It’s been clear for some weeks that there is growing division in the Israeli war cabinet. Now it appears to be breaking into the open, with indications that a new election could come sooner than later.
First a bit of stage-setting and context to explain the moving pieces and what this all might or might not mean.
On October 7th, the day of the Hamas massacres in southern Israel, Israel was led by a narrow and very right-wing coalition government headed by Benjamin Netanyahu. Israel had been embroiled for most of the previous year in a highly polarized fight over the government’s effort to dramatically curtail the power of the country’s Supreme Court. The massacres shattered the public’s confidence in Netanyahu, which had kept him in power since 2009 with only one intermission in 2021 and 2022. Soon after the outbreak of the current war, Netanyahu was able to bring one of the two main opposition parties, National Union, into his government.
The principals of National Union are two former IDF chiefs of staff, Benny Gantz (2011–15) and Gadi Eisenkot (2015–19). As part of the deal for National Union to enter the government, a war cabinet was created which controls the conduct of the war. The war cabinet is made up of Netanyahu, Gantz and Defense Minister Yoav Gallant. Eisenkot and Netanyahu fixer Ron Dermer have observer status. There is a larger security cabinet which includes a number of the weirdos and extremists in Netanyahu’s government. But the war is being run by the war cabinet, with the rest on the outside looking in. That fact has been hugely significant in securing the credibility of the war effort within Israel, as well as the stability of the government itself. In U.S. terms, Gantz and Eisenkot serve as two adults in the room. They’re both former chiefs of the Israeli military, in a society in which former chiefs have immense public esteem. Most go right into electoral politics at the highest level after retirement. Many are considered potential prime ministers, though only two, Yitzhak Rabin and Ehud Barak, have even been PM. While they’re not in charge of war policy (Gantz can be outvoted by Netanyahu and Gallant), Gantz and Eisenkot have visibility into everything and they could, presumably, short-circuit any decision they deemed sufficiently out of whack or crazy with a credible threat to resign.
An additional fact: Eisenkot’s son was killed in the fighting in Gaza in December and his nephew was killed a week later.
That’s the relevant context.
In recent weeks, reports in the Israeli press have suggested that there’s now a basic division. Gantz and Eisenkot believe Israel needs to prioritize a deal to release the remaining hostages, even at the expense of settling for less than a total defeat of Hamas. Netanyahu and Gallant disagree. Eisenkot has been increasingly vocal about this in recent days, arguing that the idea that the hostages will be released by more fighting or an Entebbe-style raid is pure fantasy.

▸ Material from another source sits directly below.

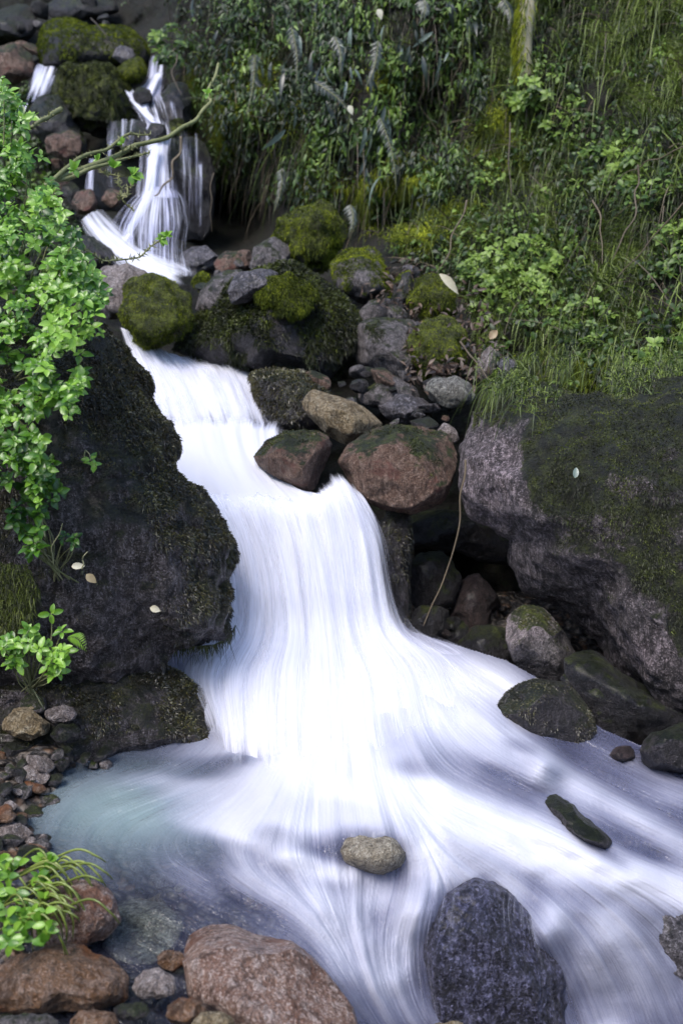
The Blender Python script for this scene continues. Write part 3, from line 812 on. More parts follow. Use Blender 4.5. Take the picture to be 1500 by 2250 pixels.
small = [(70, 1705, 38, 31, 2.55, 'pale_pink', 'smooth pale pink stone at the left pool edge'),
         (340, 2165, 52, 34, 1.87, 'pale_pink', 'small pale pink stone beside the rust-brown rock'),
         (412, 2222, 44, 38, 1.79, 'brown', 'small orange-brown stone left of the speckled boulder base'),
         (205, 2248, 55, 28, 1.77, 'brown', 'flat orange stone under the rust-brown rock'),
         (290, 2222, 40, 22, 1.80, 'dark_wet', 'small dark stone below the small pale pink stone'),
         (60, 1790, 45, 26, 2.46, 'grey', 'rough grey stone at the left waterline'),
         (8, 1778, 26, 20, 2.43, 'brown', 'orange stone at the far left waterline'),
         (25, 1832, 48, 26, 2.34, 'pale_pink', 'flat whitish pink stone at the far left'),
         (105, 1765, 32, 22, 2.50, 'grey', 'brown-grey stone beside the rough grey stone'),
         (80, 1880, 40, 24, 2.28, 'brown', 'brown stone just above the water plants'),
         (60, 1590, 55, 36, 2.65, 'tan', 'yellow-brown angular stone in the left bank'),
         (75, 1548, 32, 24, 2.69, 'grey', 'grey stone above the yellow-brown angular stone'),
         (135, 1570, 34, 20, 2.67, 'pale_pink', 'whitish stone in the left bank'),
         (145, 1610, 34, 22, 2.63, 'dark_wet', 'dark stone below the whitish bank stone'),
         (20, 1660, 36, 24, 2.66, 'grey', 'grey pebble above the smooth pale pink stone'),
         (470, 2248, 50, 26, 1.76, 'tan', 'tan pebble against the speckled boulder base'),
         (375, 2110, 32, 24, 1.98, 'brown', 'brown pebble in the gap left of the speckled boulder'),
         (60, 2248, 70, 22, 1.72, 'grey', 'dark grey flat stone along the bottom left corner'),
         (110, 2120, 30, 18, 1.93, 'grey', 'grey chip lying behind the rust-brown rock'),
         (985, 2290, 60, 50, 2.06, 'tan', 'tan stone under the water at the bottom edge')]
for cx, cy_, rx, ry, d, m, lab in small:
    rock('stone', ell(cx, cy_, rx, ry, 0, 9), d, m, lab, 'stone', sub=5, lump=.15, tilt=.35, facets=16, power=.75)
# upper cascade stones
rock('mossy_boulder', [(118, 215), (125, 165), (175, 138), (225, 148), (262, 180), (295, 235), (290, 275), (250, 300), (200, 290), (150, 262)], 6.3, 'mossy', 'olive mossy boulder in the middle of the upper cascade', lump=.3, T=.3, sub=6, moss=.6, moss_n=12000, moss_len=.02, moss_mat='moss_dark')
rock('boulder', [(80, 110), (95, 60), (140, 42), (210, 55), (280, 62), (318, 100), (322, 140), (240, 150), (160, 150), (95, 145)], 6.9, 'black', 'wide black wet boulder above the olive mossy boulder', T=.35, sub=6, moss=.62, moss_n=14000, moss_len=.02)
rock('mossy_rock', [(248, 160), (275, 135), (305, 130), (322, 152), (310, 178), (265, 180)], 6.4, 'mossy', 'small green mossy rock right of the olive boulder', 'rock', lump=.3, T=.1, moss=.9, moss_n=3000)
rock('rock', [(62, 245), (85, 212), (130, 212), (165, 260), (195, 310), (180, 350), (120, 330), (75, 290)], 6.2, 'dark_wet', 'dark wet rock lower left of the olive boulder', 'rock', T=.2, moss=.4, moss_n=2000, moss_mat='moss_dark')
rock('rock', ell(140, 318, 42, 32), 5.9, 'pink_moss', 'pale rock half hidden by the branch', 'rock', T=.1)
rock('rock', [(235, 300), (250, 268), (300, 262), (335, 285), (335, 330), (280, 345), (240, 335)], 6.0, 'dark_wet', 'dark dripping rock beside the upper fall', 'rock', T=.15)
rock('rock', [(270, 345), (330, 315), (395, 290), (450, 320), (475, 420), (450, 540), (330, 500), (220, 450), (200, 370)], 6.1, 'black', 'black wet rock face behind the upper fall', 'rock', T=.2, lump=.12)
rock('rock', [(-60, 175), (-20, 110), (30, 95), (75, 125), (70, 165), (20, 185)], 6.8, 'pink_moss', 'pinkish rock at the far left of the upper cascade', 'rock', T=.2)
rock('rock', [(-80, 90), (-20, 20), (60, 10), (85, 50), (60, 95), (0, 105)], 7.4, 'dark_wet', 'big dark ledge filling the top left corner', 'rock', T=.3)
rock('rock', [(95, 20), (150, -20), (240, -10), (260, 25), (190, 42), (120, 42)], 7.5, 'black', 'dark ledge at the top edge above the wide black boulder', 'rock', T=.25)
rock('rock', [(70, 200), (100, 170), (130, 180), (125, 215), (90, 225)], 6.7, 'dark_wet', 'small dark rock under the left cascade thread', 'rock', T=.1, sub=4)
rock('rock', [(158, 450), (170, 420), (200, 415), (215, 445), (200, 470), (168, 472)], 5.5, 'pink_moss', 'dull pink rock left of the splash dome', 'rock', T=.1, sub=4)
rock('rock', [(222, 440), (235, 412), (262, 420), (268, 445), (245, 458)], 5.6, 'pink_moss', 'dark red rock above the splash dome', 'rock', T=.08, sub=4)
rock('rock', [(150, 545), (185, 515), (235, 535), (262, 575), (235, 592), (175, 580)], 4.95, 'dark_wet', 'black wedge of rock below the upper splash', 'rock', T=.12)
rock('rock', [(245, 125), (262, 100), (290, 105), (298, 130), (270, 140)], 6.55, 'violet', 'shiny wet stone under the wide black boulder', 'rock', T=.07, sub=4)
rock('rock', [(340, 230), (375, 180), (410, 190), (430, 280), (400, 310), (365, 290)], 6.35, 'dark_wet', 'dark rock right of the upper cascade', 'rock', T=.2)

SHAPES = []
for k in range(8):
    r_ = np.random.default_rng(400 + k)
    v, f = ico(3); v = v.copy()
    for _ in range(14):
        n = norm(r_.normal(size=3)); e = v @ n - r_.uniform(.5, .85); v = v - np.where(e > 0, e * .95, 0)[:, None] * n
    v = v * r_.uniform([.8, .6, .45], [1.1, .9, .75]); v = v * (1 + .1 * fbm(v * 2.5 + k * 9, 3, 40 + k))[:, None]
    SHAPES.append((v, f))


def scatter(poly, n, depthfn, size, mats, label, group, lift=.0):
    q = in_poly(poly, n); d = depthfn(q[:, 0], q[:, 1])
    for i in range(n):
        m = mats[i % len(mats)]; k = int(rng.integers(8))
        key = (k, m)
        if key not in MESHES:
            o = build('stone', SHAPES[k][0], SHAPES[k][1], M[m], origin=np.zeros(3)); MESHES[key] = o.data
        else:
            o = bpy.data.objects.new('stone', MESHES[key]); COL.objects.link(o)
        o.location = P(q[i, 0], q[i, 1], d[i] - lift)
        o.rotation_euler = rng.uniform(-.5, .5, 3) + np.array([0, 0, rng.uniform(0, 6.28)])
        s_ = size[0] + (size[1] - size[0]) * rng.random() ** 2
        o.scale = (s_, s_ * rng.uniform(.8, 1.1), s_ * rng.uniform(.7, 1.1))
        tag(o, label, 'stone', group)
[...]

Now Eisenkot has sat down for a set-piece TV interview in Israel in which he makes the same argument — time to make a deal to release the remaining hostages. He also places the blame for the October 7th massacres squarely on Netanyahu’s shoulders, and says he and Gantz thwarted a preemptive strike against Hizbollah in Lebanon that would have given Hamas military chief Yahya Sinwar the regional war he wanted all along. He also said Israel needs to have new elections in the next few months to restore legitimacy. (Notably, former PM and Chief of Staff Barak made the same argument yesterday about the necessity of an early election. He calls for Gantz and Eisenkot to demand that Netanyahu hold an election no later than June or set in motion a chain of events leading to a domestic political crisis if he doesn’t relent.)

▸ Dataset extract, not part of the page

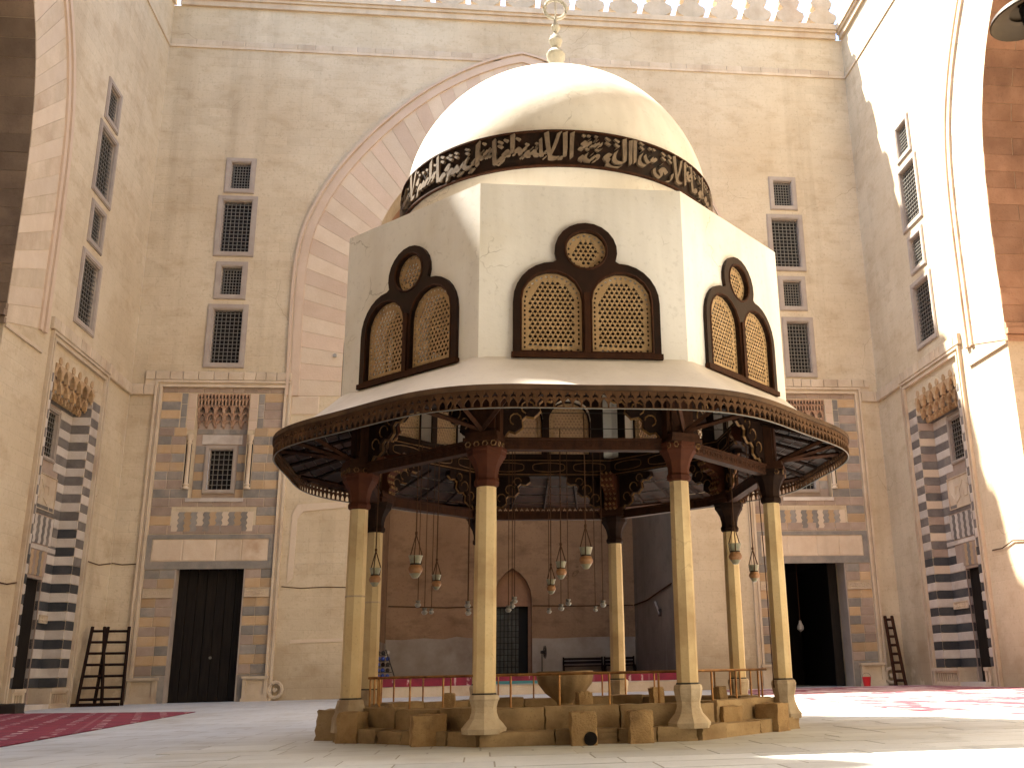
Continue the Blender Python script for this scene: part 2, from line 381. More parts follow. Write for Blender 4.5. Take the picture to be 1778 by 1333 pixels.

These actions don’t seem consistent with someone who wants to or will be able to remain in the government for long.
(Also of note, here’s an opinion piece pushing an “all for all” hostage deal penned by Gershon Baskin, who’s played a key role as an intermediary between the Israeli government and Hamas in the past.)

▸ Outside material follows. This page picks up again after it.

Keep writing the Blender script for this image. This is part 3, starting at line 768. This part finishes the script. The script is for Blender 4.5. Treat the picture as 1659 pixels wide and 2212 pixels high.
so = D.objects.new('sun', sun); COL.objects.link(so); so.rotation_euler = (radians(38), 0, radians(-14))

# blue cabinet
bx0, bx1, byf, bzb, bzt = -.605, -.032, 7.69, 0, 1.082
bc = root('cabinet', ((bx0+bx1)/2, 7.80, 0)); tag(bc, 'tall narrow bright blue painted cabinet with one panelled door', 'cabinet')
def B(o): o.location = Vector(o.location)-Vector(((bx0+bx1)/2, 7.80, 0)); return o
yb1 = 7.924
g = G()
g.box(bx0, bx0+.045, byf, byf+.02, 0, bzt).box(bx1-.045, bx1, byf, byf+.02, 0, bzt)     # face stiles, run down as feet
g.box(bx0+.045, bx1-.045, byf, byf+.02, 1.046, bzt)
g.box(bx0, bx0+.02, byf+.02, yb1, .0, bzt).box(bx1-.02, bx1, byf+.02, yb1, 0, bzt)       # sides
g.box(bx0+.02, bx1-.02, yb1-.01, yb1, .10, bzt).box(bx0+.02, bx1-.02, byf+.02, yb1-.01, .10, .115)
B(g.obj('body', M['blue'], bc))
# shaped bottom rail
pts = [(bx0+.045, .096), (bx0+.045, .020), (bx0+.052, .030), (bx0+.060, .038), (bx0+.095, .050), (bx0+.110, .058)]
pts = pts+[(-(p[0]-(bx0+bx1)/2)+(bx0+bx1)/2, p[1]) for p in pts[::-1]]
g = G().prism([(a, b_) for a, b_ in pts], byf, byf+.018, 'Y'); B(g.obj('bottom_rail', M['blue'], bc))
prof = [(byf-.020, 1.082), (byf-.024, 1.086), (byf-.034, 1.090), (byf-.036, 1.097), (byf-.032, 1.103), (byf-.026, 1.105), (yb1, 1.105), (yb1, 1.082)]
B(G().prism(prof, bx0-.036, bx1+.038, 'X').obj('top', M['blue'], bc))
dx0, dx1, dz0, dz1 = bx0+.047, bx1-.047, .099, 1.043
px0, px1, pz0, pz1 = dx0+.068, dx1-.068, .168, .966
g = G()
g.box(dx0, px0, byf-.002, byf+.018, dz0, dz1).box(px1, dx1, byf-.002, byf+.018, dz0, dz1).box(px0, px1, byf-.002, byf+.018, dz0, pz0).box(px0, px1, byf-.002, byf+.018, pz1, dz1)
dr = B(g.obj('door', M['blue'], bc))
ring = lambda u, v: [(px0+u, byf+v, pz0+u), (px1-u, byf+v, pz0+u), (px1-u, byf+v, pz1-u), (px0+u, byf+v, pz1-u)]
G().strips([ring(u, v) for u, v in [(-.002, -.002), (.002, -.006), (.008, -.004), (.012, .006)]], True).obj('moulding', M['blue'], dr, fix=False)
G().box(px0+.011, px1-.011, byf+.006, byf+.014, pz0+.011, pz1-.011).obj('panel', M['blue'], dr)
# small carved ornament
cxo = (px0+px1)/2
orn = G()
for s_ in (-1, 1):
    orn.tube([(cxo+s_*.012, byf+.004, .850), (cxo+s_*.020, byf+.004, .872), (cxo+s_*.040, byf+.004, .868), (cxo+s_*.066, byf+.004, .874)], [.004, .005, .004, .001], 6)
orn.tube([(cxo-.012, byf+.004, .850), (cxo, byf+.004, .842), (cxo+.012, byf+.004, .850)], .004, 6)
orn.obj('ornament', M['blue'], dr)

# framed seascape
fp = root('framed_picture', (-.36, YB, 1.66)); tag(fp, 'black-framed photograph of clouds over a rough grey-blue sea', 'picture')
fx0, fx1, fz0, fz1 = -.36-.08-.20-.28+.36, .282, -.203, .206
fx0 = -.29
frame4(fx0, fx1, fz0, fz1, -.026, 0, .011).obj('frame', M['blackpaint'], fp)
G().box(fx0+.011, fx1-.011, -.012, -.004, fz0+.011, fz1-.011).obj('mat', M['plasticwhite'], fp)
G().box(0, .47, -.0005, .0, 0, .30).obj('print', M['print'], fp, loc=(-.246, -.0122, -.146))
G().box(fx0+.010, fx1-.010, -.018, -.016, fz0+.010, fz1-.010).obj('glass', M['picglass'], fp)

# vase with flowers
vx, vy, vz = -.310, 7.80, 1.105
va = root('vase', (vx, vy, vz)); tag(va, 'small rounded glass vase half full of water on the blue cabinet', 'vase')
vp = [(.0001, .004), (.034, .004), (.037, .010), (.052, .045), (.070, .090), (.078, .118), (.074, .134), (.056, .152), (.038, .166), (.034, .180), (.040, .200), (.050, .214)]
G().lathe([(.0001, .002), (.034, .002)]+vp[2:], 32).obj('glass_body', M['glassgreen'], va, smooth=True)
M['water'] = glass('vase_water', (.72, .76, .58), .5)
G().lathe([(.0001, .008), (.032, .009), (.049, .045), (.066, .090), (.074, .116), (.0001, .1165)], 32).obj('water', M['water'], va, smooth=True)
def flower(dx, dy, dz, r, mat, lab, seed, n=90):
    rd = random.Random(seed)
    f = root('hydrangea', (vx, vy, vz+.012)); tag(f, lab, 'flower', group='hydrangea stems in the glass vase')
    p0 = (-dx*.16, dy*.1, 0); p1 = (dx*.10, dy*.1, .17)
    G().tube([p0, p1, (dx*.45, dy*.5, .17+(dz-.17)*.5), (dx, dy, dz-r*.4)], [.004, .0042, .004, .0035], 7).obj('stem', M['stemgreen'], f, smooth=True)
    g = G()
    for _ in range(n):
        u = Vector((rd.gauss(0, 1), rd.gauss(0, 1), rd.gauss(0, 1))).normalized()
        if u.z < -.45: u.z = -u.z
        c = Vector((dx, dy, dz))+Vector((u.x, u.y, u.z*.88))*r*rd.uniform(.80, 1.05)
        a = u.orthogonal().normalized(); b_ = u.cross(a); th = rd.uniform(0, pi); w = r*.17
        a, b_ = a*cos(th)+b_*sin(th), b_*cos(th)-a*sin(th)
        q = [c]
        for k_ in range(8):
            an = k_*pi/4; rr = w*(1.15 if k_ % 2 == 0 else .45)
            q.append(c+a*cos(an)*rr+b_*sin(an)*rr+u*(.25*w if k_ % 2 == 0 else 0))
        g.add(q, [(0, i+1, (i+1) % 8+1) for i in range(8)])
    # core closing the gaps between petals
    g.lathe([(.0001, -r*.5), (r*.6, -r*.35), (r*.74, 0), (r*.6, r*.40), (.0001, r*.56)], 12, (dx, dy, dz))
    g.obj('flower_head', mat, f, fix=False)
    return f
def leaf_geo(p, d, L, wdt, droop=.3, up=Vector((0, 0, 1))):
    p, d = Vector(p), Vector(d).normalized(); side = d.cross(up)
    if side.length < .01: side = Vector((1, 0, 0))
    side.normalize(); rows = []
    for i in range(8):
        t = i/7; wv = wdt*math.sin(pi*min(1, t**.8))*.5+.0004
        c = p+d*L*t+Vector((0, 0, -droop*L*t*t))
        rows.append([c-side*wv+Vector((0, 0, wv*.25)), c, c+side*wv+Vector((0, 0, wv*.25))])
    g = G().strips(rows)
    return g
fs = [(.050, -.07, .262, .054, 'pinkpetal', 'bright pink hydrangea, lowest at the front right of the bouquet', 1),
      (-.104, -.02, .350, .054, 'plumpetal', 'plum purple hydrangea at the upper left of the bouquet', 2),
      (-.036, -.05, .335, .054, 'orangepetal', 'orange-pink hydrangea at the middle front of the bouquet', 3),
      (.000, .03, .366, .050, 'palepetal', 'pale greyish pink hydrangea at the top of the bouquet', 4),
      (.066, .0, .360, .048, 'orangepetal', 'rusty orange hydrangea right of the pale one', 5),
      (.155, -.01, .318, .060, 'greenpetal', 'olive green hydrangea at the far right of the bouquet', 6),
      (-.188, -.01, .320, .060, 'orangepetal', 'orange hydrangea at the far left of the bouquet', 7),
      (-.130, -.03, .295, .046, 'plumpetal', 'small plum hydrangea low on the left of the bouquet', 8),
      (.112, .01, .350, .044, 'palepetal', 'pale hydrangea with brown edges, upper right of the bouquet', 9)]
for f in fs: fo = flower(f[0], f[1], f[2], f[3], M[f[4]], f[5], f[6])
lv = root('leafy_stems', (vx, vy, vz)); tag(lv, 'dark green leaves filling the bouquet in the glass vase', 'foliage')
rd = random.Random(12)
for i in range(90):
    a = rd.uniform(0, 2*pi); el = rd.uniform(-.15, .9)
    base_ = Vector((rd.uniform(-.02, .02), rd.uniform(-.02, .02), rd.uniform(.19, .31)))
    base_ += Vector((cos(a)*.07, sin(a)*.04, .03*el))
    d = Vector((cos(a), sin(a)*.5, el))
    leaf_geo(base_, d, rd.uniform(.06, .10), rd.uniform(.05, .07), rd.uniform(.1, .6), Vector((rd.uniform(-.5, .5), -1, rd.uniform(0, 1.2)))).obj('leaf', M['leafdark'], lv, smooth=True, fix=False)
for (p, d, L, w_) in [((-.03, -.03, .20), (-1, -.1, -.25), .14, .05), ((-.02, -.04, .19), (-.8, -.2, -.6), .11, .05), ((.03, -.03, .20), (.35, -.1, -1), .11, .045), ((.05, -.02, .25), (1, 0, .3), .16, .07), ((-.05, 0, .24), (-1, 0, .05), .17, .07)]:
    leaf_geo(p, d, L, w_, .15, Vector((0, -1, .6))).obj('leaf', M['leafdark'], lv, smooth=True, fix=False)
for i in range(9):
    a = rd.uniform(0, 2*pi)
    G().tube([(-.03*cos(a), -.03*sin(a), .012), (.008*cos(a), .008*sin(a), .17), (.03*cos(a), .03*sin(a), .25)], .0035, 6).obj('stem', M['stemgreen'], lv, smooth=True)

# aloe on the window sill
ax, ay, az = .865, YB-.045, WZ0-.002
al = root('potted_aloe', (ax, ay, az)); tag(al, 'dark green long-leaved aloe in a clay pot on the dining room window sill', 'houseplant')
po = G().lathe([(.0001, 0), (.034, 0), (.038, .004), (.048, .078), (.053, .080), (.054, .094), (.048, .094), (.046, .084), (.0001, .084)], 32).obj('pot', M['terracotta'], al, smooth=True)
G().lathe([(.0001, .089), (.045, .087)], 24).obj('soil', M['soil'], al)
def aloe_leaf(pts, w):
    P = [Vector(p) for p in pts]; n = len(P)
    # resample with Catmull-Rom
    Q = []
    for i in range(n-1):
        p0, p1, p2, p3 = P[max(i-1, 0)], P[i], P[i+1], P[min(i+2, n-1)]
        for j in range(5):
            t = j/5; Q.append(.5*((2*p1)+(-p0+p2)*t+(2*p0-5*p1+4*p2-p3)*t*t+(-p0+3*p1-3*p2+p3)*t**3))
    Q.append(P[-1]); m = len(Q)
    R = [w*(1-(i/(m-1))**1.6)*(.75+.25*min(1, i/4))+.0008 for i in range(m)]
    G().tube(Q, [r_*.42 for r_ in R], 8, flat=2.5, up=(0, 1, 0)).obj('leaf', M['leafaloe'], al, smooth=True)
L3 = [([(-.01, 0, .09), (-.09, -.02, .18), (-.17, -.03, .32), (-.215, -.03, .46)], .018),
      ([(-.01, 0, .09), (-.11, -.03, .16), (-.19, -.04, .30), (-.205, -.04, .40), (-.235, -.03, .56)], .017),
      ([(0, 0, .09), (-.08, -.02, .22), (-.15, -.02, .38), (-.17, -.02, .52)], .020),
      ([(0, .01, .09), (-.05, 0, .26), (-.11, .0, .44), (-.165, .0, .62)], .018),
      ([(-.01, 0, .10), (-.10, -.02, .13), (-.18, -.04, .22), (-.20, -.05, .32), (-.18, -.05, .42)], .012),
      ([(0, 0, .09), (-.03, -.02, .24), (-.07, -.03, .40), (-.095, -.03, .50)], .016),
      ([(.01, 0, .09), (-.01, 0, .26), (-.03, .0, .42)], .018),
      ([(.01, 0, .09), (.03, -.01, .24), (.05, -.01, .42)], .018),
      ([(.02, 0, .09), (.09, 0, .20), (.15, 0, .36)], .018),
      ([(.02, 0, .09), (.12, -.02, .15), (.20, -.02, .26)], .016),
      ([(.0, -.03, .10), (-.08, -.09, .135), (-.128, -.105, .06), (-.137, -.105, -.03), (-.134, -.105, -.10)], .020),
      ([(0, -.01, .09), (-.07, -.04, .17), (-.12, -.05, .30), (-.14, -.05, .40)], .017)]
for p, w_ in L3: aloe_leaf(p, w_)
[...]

It’s worth noting that Netanyahu does not need National Union to remain in power. He has a three-seat majority without them. But without the legitimacy heat shield of Gantz and Eisenkot, it’s not clear how long elections can be put off. Since the beginning of the war there has been overwhelming public support for Netanyahu leaving office as soon as the war is over. There’s a growing chorus that notwithstanding limited counterinsurgency operations and tunnel destruction the war basically is over, at least in the sense of the kind of ongoing public emergency that has justified the government’s continuance in office so far.